Es la diferencia entre tener instituciones y vivir institucionalmente. El decorado sigue ahí —urnas, parlamentos, jueces con toga—, pero la obra ha cambiado. Como en la ópera, los decorados siguen siendo espectaculares, pero la música ha sido sustituida por una grabación rancia y predecible.

Lo más preocupante: la reacción de la oposición. El PP protesta, denuncia, recurre, hace decálogo llenos de buenas intenciones… pero no propone un rediseño del sistema. Su objetivo es recuperar su lugar en el reparto, no cambiar las reglas. Tampoco Vox, más disruptivo en el discurso, ha planteado una arquitectura institucional alternativa coherente. Todos parecen más centrados en ganar el próximo combate que en salvar el cuadrilátero.

España necesita, sí, una reforma constitucional.

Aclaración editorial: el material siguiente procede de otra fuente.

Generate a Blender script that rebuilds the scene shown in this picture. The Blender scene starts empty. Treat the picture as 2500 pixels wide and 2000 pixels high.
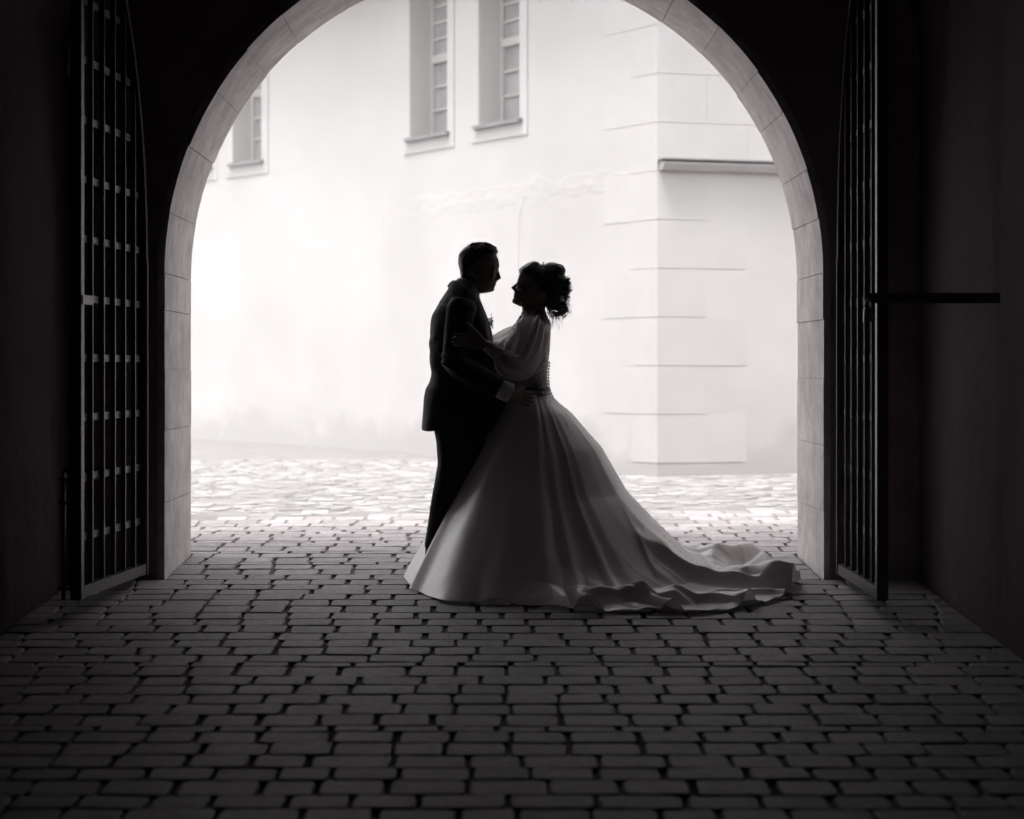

Pero no como un ajuste cosmético. Sino como una cirugía profunda que devuelva la dignidad al principio de representación, la separación de poderes, la neutralidad de las instituciones y la rendición de cuentas.

Y aún más importante: necesita una nueva cultura política. Porque, como señaló North, las instituciones no son sostenibles si los ciudadanos no las interiorizan. Cambiar la ley sin cambiar el ethos solo garantiza que la nueva ley será manipulada y desvirtuada como la anterior. No basta con cambiar las reglas del juego si los jugadores siguen siendo los mismos tahúres.

Volver a una cultura de legalidad, responsabilidad y servicio público es una tarea que exige décadas, no ciclos electorales. Pero como en toda larga travesía, hay un primer paso: el diagnóstico honesto. Y ese diagnóstico, aunque duela, es claro. España ya no vive en una democracia liberal con disfunciones. Vive en un sistema oligárquico que ha perdido hasta la formas.

La pregunta no es si estamos peor que hace diez años. La pregunta es si estamos cruzando un umbral del que no se vuelve. Porque una vez que la coalición gobernante se rompe, una vez que se normaliza la amnistía como herramienta de pacto político, una vez que la justicia deja de ser árbitro y se convierte en actor… entonces ya no se trata de alternancia dentro de una democracia impostada, sino de régimen.

Quizá aún estemos a tiempo. Pero no será con eslóganes, ni con protestas puntuales, ni con manifestaciones de fin de semana y vermú. Será con una ciudadanía adulta, capaz de mirar de frente lo que ha sido este sistema, exigir cuentas y empezar a construir uno mejor. Y eso, como todo lo valioso, requiere esfuerzo, no simples pataletas.